Senior Day Sermon by Austin Schafer | 26 April 2015

Austin PreachingMy sister, Allison Schaefer, is a sophomore at Brown University. Right now she’s taking a writing course in creative non-fiction, and she wrote her final paper on her faith journey in college. I’m going to begin with a passage that she wrote just last week:

It’s 5:27 pm. There are only two other people at the service—neither of them students. Today is the last day of “Spring Weekend,” Brown’s annual three-day concert extravaganza which features rappers and rockers, dazed and confused students, and dangerous levels of intoxication, amidst a general splattering of chaos. The silence of the small chapel is interrupted by music blaring out of a fraternity window across the street. The two other attendees, older gentlemen, exchange irritated glances.

Spring weekend is not over, I think. People are still partying—still having fun. Why am I spending my Sunday evening at Church when I could be out with my friends? There are four of us in the chapel, while thousands of students are tanning, dancing, and singing out on the green. Why am I here?

Father Blake glides in, wearing his long, black cassock. As he begins the service, I open to page 62 in the prayer book.

It only takes a few seconds for these thoughts to leave my head. The gentle rhythm of the opening prayer spoken in unison, the aroma of fresh candles burning before me, the rainbow pallet of colors shining through the stained glass window all cause me to understand why I came to Church at 5:30 on that day.

These words could not be more timely. Just yesterday, many of us in this room were similarly enjoying the debaucherous excess of Spring Fling just outside these doors. Luckily, we didn’t have to choose, as Allie did, between evening prayer and bacchanalian frenzy.

What struck me most about Allie’s words was not this timely coincidence, however, or the way she’s grown into such an eloquent and expressive writer. It was the eerily parallel experiences we’ve had with faith in college. We grew up in Wilton, CT and regularly attended services at St. Matthew’s Episcopal Church with our parents, who are seated here today. Faith, to us, was not an ecstatic emotional experience, but a weekly routine. Allie put it much better than I possibly could, so I’ll quote her again:

Going to Church had been like visiting a distant relative. I went when protocol required it. I was polite, gracious, and attentive. I went through the motions, but didn’t understand the movement. I recited the words, but didn’t know whom I was talking to.

Like Allie, when I came to college as a freshman, going to Church was a comfortable routine that, for reasons I couldn’t articulate, felt good to do. I lived in Farnam Hall, just across Old Campus, and when I heard the organ music start playing at 5 pm every Sunday, I would wrap up whatever I had been working on and amble across the green to Dwight Chapel.
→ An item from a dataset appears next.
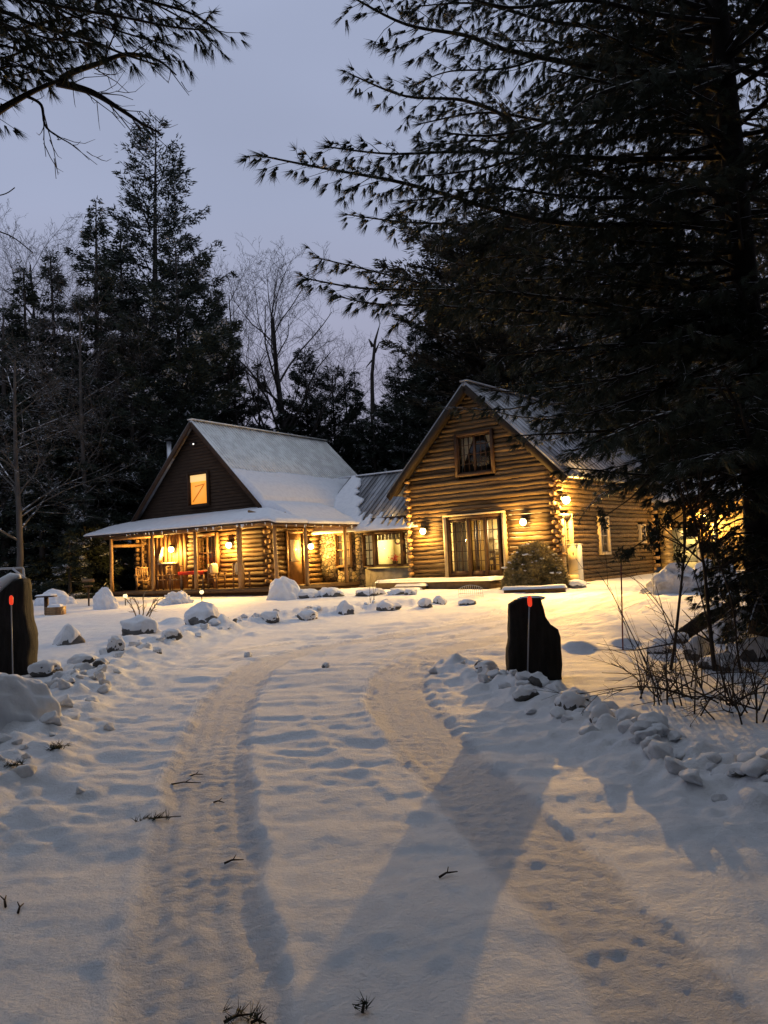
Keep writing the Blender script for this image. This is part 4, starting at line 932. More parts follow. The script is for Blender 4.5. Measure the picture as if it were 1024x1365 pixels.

Attending services at ECY was comforting, and it added structure to my week—dedicated time for solemnity and reflection. But at the same time, I struggled with my identity as a Christian. At such a highly intellectual, secular place like Yale, many people don’t openly discuss their faith. Atheists and agnostics enjoy a sort of intellectual satisfaction—or perhaps intellectual conceit—that people of faith don’t, and I’ll admit I was embarrassed to discuss my faith with people who I worried would consider me unintellectual. Even to myself, I was unsettled by my inability to rationalize my Christian beliefs. God, in fact, is easy to rationalize—someone had to invent the laws of physics. Christ is more difficult—how can I accommodate the Immaculate Conception or the Resurrection with my understanding of the universe as an orderly place, governed by strict rules without exception. And I’m not a deist, satisfied with an understanding of God as a disinterested, divine clockmaker. I’m a Christian, and I want to be a Christian. Like Allie, I could go through the motions, but I could not understand the movement. And I found this immensely frustrating.

Gradually, however, I came to realize that I had been thinking about this in entirely the wrong way. People here are really intelligent—often too smart for our own good—and we’re used to being able to figure things out. Not until I began to shed this intellectual vanity—the assumption that I could somehow figure Christ out—could I ever hope to be satisfied with my Christian identity.

Just as Allie found meaning in the scent of the candles and the light shining through the stained glass, I’ve finally started to feel Christ’s presence in the world in sublime, ineffable ways. When the choir sings the Anthem at the Offertory, when the organ plays the closing voluntary, when the Congregation reads aloud the ancient words of the Nicene Creed—this is when I feel the Holy Spirit. I shut my eyes, empty my mind of thoughts, and feel the presence of God.

I will never be able to rationalize Christ. Nor should I even try. All I can do is take comfort in the knowledge that Christ is peace; Christ is love; Christ is life.